Richard Feynman, a Nobel Prize-winning physicist and enthusiastic bongo player once said: “Science is a way of trying not to fool yourself.”
What he meant was that in science, bad questions and bad experiments can easily fool us into believing we’ve discovered something concrete.
Science has been the driver for progress in many fields but our minds still hold a lot of mysteries. We are fallible, but we can correct ourselves through careful questions and experiments.
One experiment or question is not enough though. You need to accept the observation, the result, and then test it under different conditions.
This got me thinking about my own biases and how they have built.
I wondered if I could analyze my mind so that I could learn to ask better questions, about myself, about my environment, and how to analyze it.
Last year I went on a meditation retreat to spend 10 days in silence. It was called Vipassana, a specific type of mediation that is about observing sensations, thoughts, feelings and actions.
Would I discover something useful about how I perceive the world? Would I ask better questions that were not driven by my biases?

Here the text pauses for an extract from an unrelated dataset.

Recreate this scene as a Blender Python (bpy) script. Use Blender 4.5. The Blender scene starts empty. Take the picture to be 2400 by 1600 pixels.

During the first three days of meditation it was impossible not to become distracted by thoughts and opinions. I could pay attention to my breath, but my mind wouldn’t stop wandering.
I was skeptical and agitated. I wanted to talk to someone about my experiences, and share what was bothering me, but I had to keep silent.
It became clear to me that my unconscious was automatic – it supplied information to my conscious mind. My conscious mind was reactive and driven by habit. I was always processing information which was stored in my memory, my habits and perceptions, whether I was aware of it or not.
I saw that the questions I asked were also from habit. And they influenced the information my unconscious took from memory and experience. I could see there was something here, just barely within my control.
I found that it would take practice to improve this relationship between my unconscious processes and my focused, questioning mind. I would need to learn to be mindful.
Now that I am in school again, my mind is stressed and lacks that refined focus. The information I must retain is diverse and complex, my thoughts are full of uncertainty and habits are developing.
But I remember the experience after that third day of meditation, when my mind was calm and my focus was sharp.
I was able to observe my behaviors and my thoughts clearly.
Now I have to go again, to test this experiment and see if I have new and better questions. I can go and pay attention to what has changed.